Repeat the material verbatim and drop the pictures.
++++ Given data
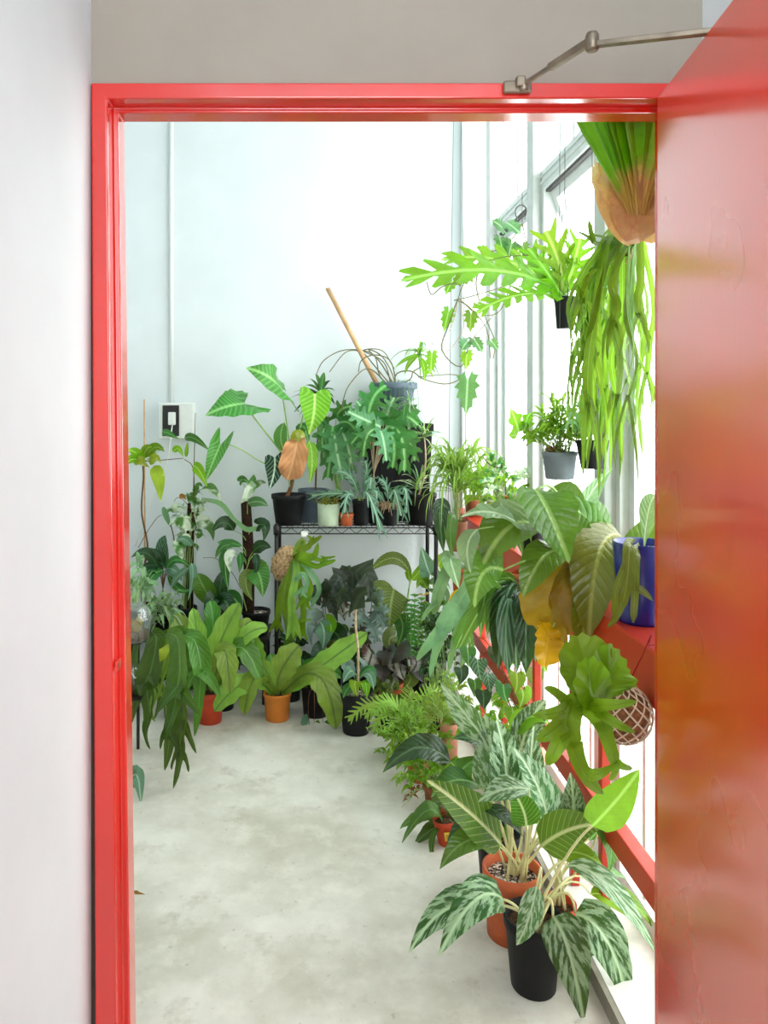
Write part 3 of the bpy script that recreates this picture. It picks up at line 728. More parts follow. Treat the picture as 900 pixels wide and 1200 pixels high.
# F: the ferny mass along the floor edge
p = Plant('potted_fern', 'pale lacy fern spreading over the floor in front of the tall-stemmed black pot', 478, 480 + 1350 / 3.35, 3.35)
p.pot(.11, .06, .045, 'black_pot')
for k in range(15):
    a = p.rnd.uniform(0, 2 * PI); L = p.rnd.uniform(.16, .26); b = p.base()
    t_ = b + V((math.cos(a) * L, math.sin(a) * L * .8, p.rnd.uniform(.0, .12))); m = (b + t_) / 2 + V((0, 0, .09))
    p.leaf('pinna', 'fernlight', .105, [b, m, t_], None, face=V((0, -.5, .85)), fold=.1, wave=.1, abs_=True, name='frond')
p = Plant('potted_foliage', 'bushy light green leafy plant spilling over the floor edge below the lacy fern', 492, 480 + 1350 / 3.12, 3.12)
p.pot(.09, .06, .045, 'terracotta', 'clay')
p.spray('lance', 'fresh', 300, (484, 872), (52, 34, .9), .046, .26, 34)
p.spray('lance', 'fernlight', 200, (470, 850), (44, 24, .9), .034, .2, 30, name='pale_sprigs')
p = Plant('potted_foliage', 'fine pale green trailing plant between the bushy plant and the labelled orange pot', 512, 480 + 1350 / 2.9, 2.9)
p.pot(.09, .055, .042, 'brownclay', 'clay')
p.spray('ovate', 'fresh', 170, (500, 900), (38, 36, .9), .036, .5, 28)
p.spray('lance', 'fernlight', 120, (490, 890), (36, 34, .9), .04, .2, 24, name='pale_sprigs')
p.spray('lance', 'dry', 30, (484, 938), (24, 12, .6), .03, .25, 12, name='dry_stems')
p = Plant('potted_foliage', 'olive leaved low plant beside the tall-stemmed black pot', 452, 480 + 1350 / 3.62, 3.62)
p.pot(.09, .05, .04, 'black_pot')
p.spray('ovate', 'quiltolive', 90, (452, 826), (26, 20, .8), .05, .6, 16)
p = Plant('potted_fern', 'feathery fern in the pink clay pot among the light green plants', 527, 480 + 1350 / 3.2, 3.2)
p.pot(.2, .04, .03, 'pinkclay', 'clay')
p.spray('lance', 'fernlight', 130, (522, 826), (30, 22, .9), .035, .28, 18)
p = Plant('potted_foliage', 'dark green bushy herb against the ledge behind the pink clay pot', 520, 480 + 1350 / 3.62, 3.62)
p.pot(.12, .07, .05, 'black_pot')
p.spray('ovate', 'deep', 150, (514, 762), (30, 46, .9), .045, .5, 20)
p.spray('lance', 'fernlight', 60, (520, 800), (28, 16, .9), .04, .3, 14)
p = Plant('potted_foliage', 'bright narrow leaved plant on the ledge behind the large mottled leaves', 560, 480 + 1350 / 2.8, 2.8)
p.loc = W(609, 480 + (EYE - .046) * 900 / 3.0, 3.0); p.o.location = p.loc; p.top = p.loc.copy(); p.Y = 3.0
p.pot(.14, .06, .05, 'black_pot')
p.spray('lance', 'fresh', 90, (566, 850), (34, 34, .6), .06, .3, 16)
p = Plant('trailing_peperomia', 'plant with small round yellow-green leaves below the drooping dark fronds', 622, 480 + (EYE - .046) * 900 / 2.9, 2.9)
p.pot(.2, .06, .05, 'pinkclay', 'clay')
for (x, y, d, w, m_) in ((605, 800, -.1, 22, 'lime'), (596, 772, -.05, 20, 'alolime'), (560, 784, -.1, 22, 'ribdark'), (548, 770, 0, 20, 'phil'), (572, 800, -.05, 20, 'ribdark'), (590, 812, -.1, 20, 'phil'), (626, 796, -.05, 22, 'quiltolive'), (612, 818, -.08, 20, 'alolime'), (556, 806, 0, 18, 'phil'), (580, 770, .02, 18, 'deep'), (636, 778, 0, 18, 'alolime'), (566, 820, -.06, 20, 'deep'), (540, 792, .05, 18, 'deep'), (600, 840, -.1, 22, 'fresh')):
    p.leaf('heart', m_, w, [(x, y - w * .5, d), (x + 1, y, d - .02), (x + p.rnd.uniform(-5, 5), y + w * .6, d - .02)], [None, (lerp(x, 622, .4), y - 8, d)], 'brownstem', .0014, DN, .1, .06)
# G: moss ball in a net, hung from the rail
p = Plant('hanging_staghorn_fern', 'forked staghorn fern growing on a netted coir ball hung from the red rail', 727, 838, 1.7)
cc = W(729, 836, 1.7); rad = .062
mb = MB(); vs, fs = [], []
for i in range(17):
    for j in range(24):
        th, ph = PI * i / 16, 2 * PI * j / 24; d = V((math.sin(th) * math.cos(ph), math.sin(th) * math.sin(ph), math.cos(th)))
        vs.append(cc + d * rad * (.95 + .09 * mnoise.noise(d * 4)))
for i in range(16):
    for j in range(24): fs.append((i * 24 + j, i * 24 + (j + 1) % 24, (i + 1) * 24 + (j + 1) % 24, (i + 1) * 24 + j))
mb.add(vs, fs); p.build(mb, 'coir_ball', M.setdefault('brown_coir', simple('brown_coir', (150, 104, 72), .95, .1, 0, .35, 90, .9)))
mb = MB(); zt = .95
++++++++
▸ **Exercise solution**
Write part 3 of the bpy script that recreates this picture. It picks up at line 728. More parts follow. Treat the picture as 900 pixels wide and 1200 pixels high.
# F: the ferny mass along the floor edge
p = Plant('potted_fern', 'pale lacy fern spreading over the floor in front of the tall-stemmed black pot', 478, 480 + 1350 / 3.35, 3.35)
p.pot(.11, .06, .045, 'black_pot')
for k in range(15):
    a = p.rnd.uniform(0, 2 * PI); L = p.rnd.uniform(.16, .26); b = p.base()
    t_ = b + V((math.cos(a) * L, math.sin(a) * L * .8, p.rnd.uniform(.0, .12))); m = (b + t_) / 2 + V((0, 0, .09))
    p.leaf('pinna', 'fernlight', .105, [b, m, t_], None, face=V((0, -.5, .85)), fold=.1, wave=.1, abs_=True, name='frond')
p = Plant('potted_foliage', 'bushy light green leafy plant spilling over the floor edge below the lacy fern', 492, 480 + 1350 / 3.12, 3.12)
p.pot(.09, .06, .045, 'terracotta', 'clay')
p.spray('lance', 'fresh', 300, (484, 872), (52, 34, .9), .046, .26, 34)
p.spray('lance', 'fernlight', 200, (470, 850), (44, 24, .9), .034, .2, 30, name='pale_sprigs')
p = Plant('potted_foliage', 'fine pale green trailing plant between the bushy plant and the labelled orange pot', 512, 480 + 1350 / 2.9, 2.9)
p.pot(.09, .055, .042, 'brownclay', 'clay')
p.spray('ovate', 'fresh', 170, (500, 900), (38, 36, .9), .036, .5, 28)
p.spray('lance', 'fernlight', 120, (490, 890), (36, 34, .9), .04, .2, 24, name='pale_sprigs')
p.spray('lance', 'dry', 30, (484, 938), (24, 12, .6), .03, .25, 12, name='dry_stems')
p = Plant('potted_foliage', 'olive leaved low plant beside the tall-stemmed black pot', 452, 480 + 1350 / 3.62, 3.62)
p.pot(.09, .05, .04, 'black_pot')
p.spray('ovate', 'quiltolive', 90, (452, 826), (26, 20, .8), .05, .6, 16)
p = Plant('potted_fern', 'feathery fern in the pink clay pot among the light green plants', 527, 480 + 1350 / 3.2, 3.2)
p.pot(.2, .04, .03, 'pinkclay', 'clay')
p.spray('lance', 'fernlight', 130, (522, 826), (30, 22, .9), .035, .28, 18)
p = Plant('potted_foliage', 'dark green bushy herb against the ledge behind the pink clay pot', 520, 480 + 1350 / 3.62, 3.62)
p.pot(.12, .07, .05, 'black_pot')
p.spray('ovate', 'deep', 150, (514, 762), (30, 46, .9), .045, .5, 20)
p.spray('lance', 'fernlight', 60, (520, 800), (28, 16, .9), .04, .3, 14)
p = Plant('potted_foliage', 'bright narrow leaved plant on the ledge behind the large mottled leaves', 560, 480 + 1350 / 2.8, 2.8)
p.loc = W(609, 480 + (EYE - .046) * 900 / 3.0, 3.0); p.o.location = p.loc; p.top = p.loc.copy(); p.Y = 3.0
p.pot(.14, .06, .05, 'black_pot')
p.spray('lance', 'fresh', 90, (566, 850), (34, 34, .6), .06, .3, 16)
p = Plant('trailing_peperomia', 'plant with small round yellow-green leaves below the drooping dark fronds', 622, 480 + (EYE - .046) * 900 / 2.9, 2.9)
p.pot(.2, .06, .05, 'pinkclay', 'clay')
for (x, y, d, w, m_) in ((605, 800, -.1, 22, 'lime'), (596, 772, -.05, 20, 'alolime'), (560, 784, -.1, 22, 'ribdark'), (548, 770, 0, 20, 'phil'), (572, 800, -.05, 20, 'ribdark'), (590, 812, -.1, 20, 'phil'), (626, 796, -.05, 22, 'quiltolive'), (612, 818, -.08, 20, 'alolime'), (556, 806, 0, 18, 'phil'), (580, 770, .02, 18, 'deep'), (636, 778, 0, 18, 'alolime'), (566, 820, -.06, 20, 'deep'), (540, 792, .05, 18, 'deep'), (600, 840, -.1, 22, 'fresh')):
    p.leaf('heart', m_, w, [(x, y - w * .5, d), (x + 1, y, d - .02), (x + p.rnd.uniform(-5, 5), y + w * .6, d - .02)], [None, (lerp(x, 622, .4), y - 8, d)], 'brownstem', .0014, DN, .1, .06)
# G: moss ball in a net, hung from the rail
p = Plant('hanging_staghorn_fern', 'forked staghorn fern growing on a netted coir ball hung from the red rail', 727, 838, 1.7)
cc = W(729, 836, 1.7); rad = .062
mb = MB(); vs, fs = [], []
for i in range(17):
    for j in range(24):
        th, ph = PI * i / 16, 2 * PI * j / 24; d = V((math.sin(th) * math.cos(ph), math.sin(th) * math.sin(ph), math.cos(th)))
        vs.append(cc + d * rad * (.95 + .09 * mnoise.noise(d * 4)))
for i in range(16):
    for j in range(24): fs.append((i * 24 + j, i * 24 + (j + 1) % 24, (i + 1) * 24 + (j + 1) % 24, (i + 1) * 24 + j))
mb.add(vs, fs); p.build(mb, 'coir_ball', M.setdefault('brown_coir', simple('brown_coir', (150, 104, 72), .95, .1, 0, .35, 90, .9)))
mb = MB(); zt = .95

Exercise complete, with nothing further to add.